Enter the Void, six times
Every Man for Himself, three times
Twice: The Long Day Closes, Lourdes, Bluebeard, Fish Tank, Scott Pilgrim vs. The World, Around a Small Mountain
Black Swan, 1.8 times

I wish the list was trashier; or I was trashier films had been better, trashier.  I fully intended to see Wild Grass again.  My favorite glimmers of underseen America were the pickup truck, barn, and front porch conferences of Winter's Bone, the portrayal of familial politics in The Fighter, the gardener in The Kids Are All Right, and all the brilliant nuances of Strongman and Sweetgrass.  My favorite food movie was Mid-August Lunch.

Every Man for Himself is what crazy narcissists yell in mortally dire situations.  The French title is Sauve qui peut (la vie), and it means something like save your own life or run for your life; one intertitle translated Save Your Ass.  It's sort of gravely humorous in its nakedness, but also desperate and shameless.

The viewer of Every Man is given minor navigation (the title and the intertitles [Imagination, Fear, Money, Music]) for a crooked course, and so is left to explore and discover the film without guide, to simply see and experience.  It's a film that revels in the microscopic and idiosyncratic, and forgoes traditional storytelling pathways in favor of spontaneity and resonance.  Like many of my favorite films, and the ones that make me most excited, my impulse is to describe the actions of the film, moment to moment, in order to avoid constructing a personal framework for the film.  The problem is such highly descriptive stories are hard to tell right, especially when important details lie in the photography and sound of the film.

Scenes directly engage my emotions and intelligence, with all the electricity of Jean-Luc Godard's passion and skill.  He develops earlier filmic impulses and methods, themes and techniques borrowed from his earlier self, but plots a new course, and asks more from his characters.  He is both more serious and playful - indeed, the first sequence of Paul Godard and the opera singer, and then him and the bellboy, are gut busters, hilarious ideas amplified by perfect execution.  Full moments collide with impressions (sometimes punctuated by slow motion) for a blossoming revelation of the three main characters; too, some moments are strangely unexpected, because the film is both about the characters and their experience. 

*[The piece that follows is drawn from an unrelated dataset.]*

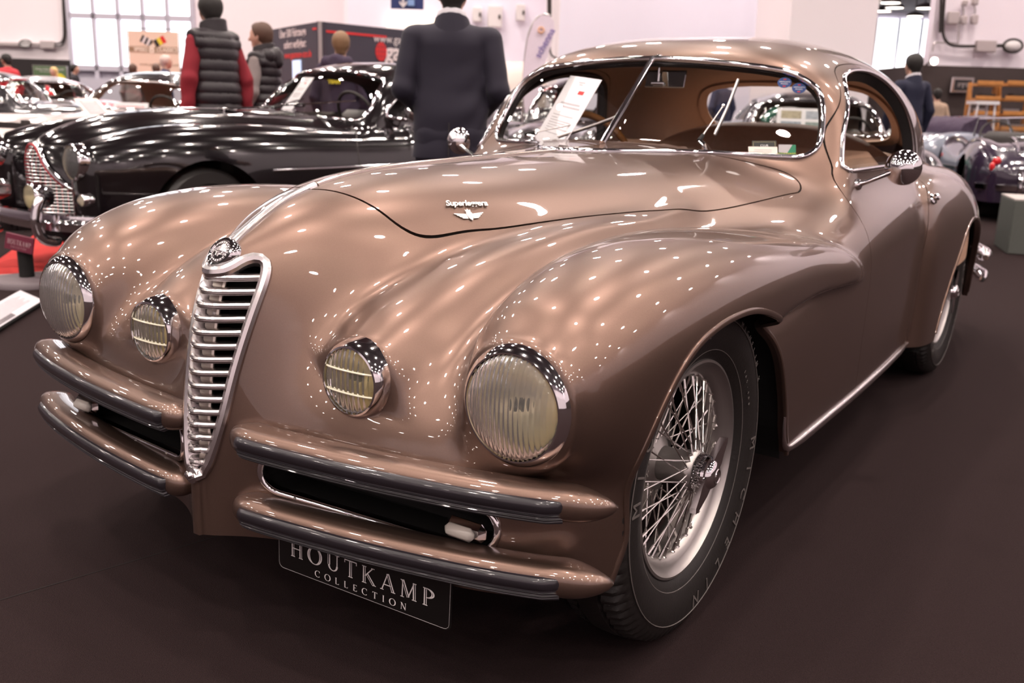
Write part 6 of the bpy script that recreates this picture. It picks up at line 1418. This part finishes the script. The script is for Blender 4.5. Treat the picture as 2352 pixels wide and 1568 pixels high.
TB = empty('folding_table', (0, 0, 0), label='small white folding trestle before the orange shelf rack', cat='table'); p0 = px(2255, 255, 17.9); b0 = np.array([*p0[:2], 0]); tz = float(px(2255, 236, 17.9)[2])
panel(G(), b0+[0, 0, tz], .42, .06, .4, HU).mk('table_top', mat('white_plastic', (.75, .72, .72), .5), TB, False)
for sg in (1, -1):
    for v in (-.15, .15): G().rod(b0+HU*.15*sg+HV*v+[0, 0, tz], b0+HU*.24*sg+HV*v, .02, 6).mk('table_leg', WHITE, TB)
PD = empty('pedestal_box', (0, 0, 0), label='grey-green display plinth on the carpet at the right edge', cat='plinth'); a = px_floor(2312, 583); hgt = .45; uu = HU*.96-HV*.28; uu /= np.linalg.norm(uu); vv = np.array([-uu[1], uu[0], 0])
panel(G(), a+uu*.30+vv*.30+[0, 0, hgt/2], .60, hgt, .60, uu, (0, 0, 1.), .008).mk('plinth_body', mat('plinth_grey_green', (.085, .090, .080), .6), PD, angle=30); panel(G(), a+uu*.30+vv*.30+[0, 0, hgt+.006], .60, .012, .60, uu).mk('plinth_top', mat('plinth_top', (.40, .36, .34), .5), PD, False); panel(G(), a+uu*.04+vv*.35+[0, 0, hgt*.28], .12, .06, .5, uu).mk('plinth_cable', WHITE, PD, False) if False else None
SP = empty('spot_lamp', (0, 0, 0), label='small bright spot lamp at the corner of the right partition', cat='lamp'); c = px(2140, 141, 19.8); G().lathe([(0, .0), (.05, .0), (.07, .06), (.075, .12)], 16, c=c, ax=-HV).mk('lamp_head', SATIN, SP); G().lathe([(0, .121), (.072, .121)], 16, c=c, ax=-HV).mk('lamp_glow', mat('lamp_glow', (1, .9, .8), .5, emit=(1., .9, .78), estr=6), SP, False); G().rod(c-HV*.02, c+HV*.25-[0, 0, .05], .02, 6).rod(c+HV*.25-[0, 0, .05], c+HV*.25-[0, 0, .35], .02, 6).mk('lamp_stem', DARK, SP)
for k in range(3): o = empty('bar_lamp', (0, 0, 0), label=('left', 'middle', 'right')[k]+' of three small warm lamps behind the man in the blazer', cat='lamp', group='warm bar lamps'); c = px(2090+9*k, 153, 19.0); G().ball(c, .035, 12, 8).mk('lamp_globe', mat('warm_glow', (1, .7, .3), .5, emit=(1., .66, .25), estr=5), o); G().rod(c, [*c[:2], 1.0], .012, 6).mk('lamp_stem', DARK, o)
# stand of the black coupe: lettered sign, tilted information board, barrier
HS = empty('stand_sign', (0, 0, 0), label='burgundy lettered sign on a round-based post before the black coupe', cat='sign'); b0 = px_floor(64, 652)
G().lathe([(0, .045), (.10, .044), (.19, .036), (.20, .02), (.20, 0)], 40, c=b0).mk('sign_base', mat('grey_disc', (.16, .13, .14), .45), HS); d0 = float((b0-CAMP) @ HV)
tp = px(55, 575, d0); G().rod(b0+[0, 0, .04], [b0[0], b0[1], tp[2]], .042, 16).mk('sign_post', BLACK, HS)
A, Bp, Cc = px(8, 531, d0-.06), px(70, 546, d0-.06), px(12, 570, d0-.06); ux = Bp-A; w = np.linalg.norm(ux); ux /= w; uy = A-Cc; h = np.linalg.norm(uy); uy = uy-ux*(uy @ ux); uy /= np.linalg.norm(uy); c = Cc+ux*w/2+uy*h/2
panel(G(), c, w*1.06, h*1.0, .012, ux, uy, .004).mk('sign_plate', mat('burgundy_plate', (.15, .02, .042), .5), HS, angle=30); n_ = np.cross(ux, uy); serif_text('sign_lettering', 'HOUTKAMP', c+n_*.007+uy*h*.02, ux, uy, h*.30, mat('pink_print', (.55, .38, .40), .6), HS, inline=False, width=w*.86); serif_text('sign_lettering', 'COLLECTION', c+n_*.007-uy*h*.27, ux, uy, h*.11, mat('pink_print', (.55, .38, .40), .6), HS, inline=False, gap=.7, width=w*.55)
IB = empty('information_board', (0, 0, 0), label='black-framed information board tilted on the carpet at the left edge', cat='board'); A = px_floor(-95, 818, .015); Bq = px_floor(104, 693, .015); Cq = px_floor(86, 645, .075); ux = Bq-A; w = np.linalg.norm(ux); ux /= w; uy = Cq-Bq; uy -= ux*(uy @ ux); h = np.linalg.norm(uy); uy /= h; c = A+ux*w/2+uy*h/2; n_ = np.cross(ux, uy)
panel(G(), c, w, h, .022, ux, uy, .006).mk('board_frame', BLACK, IB, angle=30); panel(G(), c+n_*.010, w*.95, h*.88, .006, ux, uy).mk('board_sheet', mat('pale_print', (.70, .66, .70), .35, coat=.6), IB, False)
for k in range(9): panel(G(), c+n_*.0145+ux*w*.16+uy*h*(.32-.06*k), w*.46*(1 if k % 3 else .8), h*.018, .002, ux, uy).mk('printed_line', INK, IB, False)
panel(G(), c+n_*.0145+ux*w*.02-uy*h*.30, w*.22, h*.16, .002, ux, uy).mk('printed_photo', mat('grey_photo', (.14, .12, .13), .5, noise=(30, .6)), IB, False)
for f_ in (-.4, .4): q = c+ux*w*f_+uy*h*.42-n_*.01; G().rod(q, [q[0], q[1], 0.], .012, 6).mk('board_prop', BLACK, IB)
BR = empty('belt_barrier', (0, 0, 0), label='dark retractable belt barrier with chrome post before the ivory car', cat='barrier'); d0 = 8.0; p0 = px(60, 290, d0); b0 = np.array([p0[0], p0[1], 0.])
G().lathe([(0, .03), (.15, .025), (.17, .01), (.17, 0)], 28, c=b0).mk('barrier_base', DARK, BR); G().rod(b0+[0, 0, .02], p0-[0, 0, .06], .032, 16).mk('barrier_post', SATIN, BR); G().lathe([(0, .05), (.036, .05), (.038, .04), (.038, -.06), (.03, -.065)], 20, c=p0).mk('belt_cassette', DARK, BR)
for e in (px(330, 295, 7.9), px(-60, 283, 8.1)): m_ = (p0+e)/2; L = np.linalg.norm(e-p0); ux = (e-p0)/L; panel(G(), m_, L, .05, .004, ux, np.cross(np.cross(ux, [0, 0, 1.]), ux)).mk('barrier_belt', mat('brown_belt', (.03, .022, .022), .8), BR, False)
BX = empty('lectern_box', (0, 0, 0), label='dark box with white printed top beside the belt barrier, left edge', cat='box'); c = px(12, 328, 7.6); panel(G(), [c[0], c[1], c[2]/2], .30, c[2], .25, HU).mk('box_body', DARK, BX, False); panel(G(), c+[0, 0, .03], .32, .03, .27, HU).mk('box_top', mat('grey_disc', (.16, .13, .14), .45), BX, False)
ST = empty('sign_stand', (0, 0, 0), label='white framed tilted text panel on a thin post before the ivory car', cat='sign'); d0 = 7.75; A, Bp, Cc, Dd = px(169, 226, d0+.1), px(222, 226, d0+.1), px(205, 268, d0-.12), px(258, 267, d0-.12); ux = Bp-A; w = np.linalg.norm(ux); ux /= w; 
V = [A, Bp, Dd, Cc]; up_ = np.cross(Bp-A, A-Cc); up_ /= np.linalg.norm(up_); up_ = up_ if up_ @ (CAMP-A) > 0 else -up_
mk('panel_frame', [p-up_*.012 for p in V]+[p for p in V], [(0, 1, 2, 3), (7, 6, 5, 4), (0, 4, 5, 1), (1, 5, 6, 2), (2, 6, 7, 3), (3, 7, 4, 0)], mat('cream_paper', (.82, .74, .68), .7), ST, False); cc = sum(V)/4; mk('panel_sheet', [cc+(p-cc)*.78+up_*.002 for p in V], [(0, 1, 2, 3)], mat('grey_sheet', (.42, .37, .38), .6), ST, False)
for k in range(5): q = cc+(A-Cc)*(.28-.12*k); mk('printed_line', [q-(Bp-A)*.25+up_*.003, q+(Bp-A)*(.25-.06*(k % 2))+up_*.003, q+(Bp-A)*(.25-.06*(k % 2))+(A-Cc)*.03+up_*.003, q-(Bp-A)*.25+(A-Cc)*.03+up_*.003], [(0, 1, 2, 3)], WHITE if k == 0 else INK, ST, False)
b0 = np.array([*px(215, 280, d0)[:2], 0]); G().rod(b0, cc-up_*.012, .014, 8).mk('stand_post', SATIN, ST); G().lathe([(0, .02), (.14, .015), (.15, 0)], 24, c=b0).mk('stand_base', SATIN, ST)
# carpet joints
for k, (p, q) in enumerate((((-40, 1390), (640, 1190)), ((330, 1278), (342, 1276)))):
    if k: break
    a, b = px_floor(*p), px_floor(*q); d = (b-a)/np.linalg.norm(b-a); o = panel(G(), (a+b)/2+[0, 0, .0006], np.linalg.norm(b-a), .003, .0008, d, np.cross([0, 0, 1.], d)).mk('trim_30', mat('carpet_joint', (.012, .008, .008), 1.), None, False); o['kind'] = 'structure'
# fixtures of the lamps in the hall beyond the opening
for k, (x, y, v) in enumerate(((2055, 14, 30), (2028, 22, 32), (2125, 15, 31), (2102, 34, 33.5), (2046, 2, 27))):
    o = empty('ceiling_lamp', (0, 0, 0), label='round bright ceiling lamp in the hall beyond the opening, '+('third from the left', 'leftmost', 'rightmost', 'fourth from the left', 'second from the left')[k], cat='lamp', group='ceiling lamps beyond the opening'); c = px(x, y, v)
    G().lathe([(.0, .10), (.12, .10), (.26, .02), (.28, -.06), (.26, -.06)], 24, c=c).mk('lamp_shade', SATIN, o); G().lathe([(0, -.05), (.25, -.05)], 24, c=c).mk('lamp_glow', mat('lamp_glow', (1, .9, .8), .5, emit=(1., .9, .78), estr=6), o, False); G().rod(c+[0, 0, .1], [c[0], c[1], 4.9], .02, 6).mk('lamp_stem', DARK, o)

Different from objective, vérité inspired films, Every Man is cloaked with the beauty and agility of cinema, the hand of Godard ever present.  His foregrounded craftsmanship generates exciting textures, dynamic surfaces:  an office scene with Isabelle, another hooker, and two men becomes a surprising sex musical sequence.  It's difficult to say the center of the film is ideas (your ideas) and feelings (your feelings) and not name those ideas and feelings, which are varied, but it's enough for me to see that the characters also hopelessly orbit the meaning of their lives in the substance of their experiences.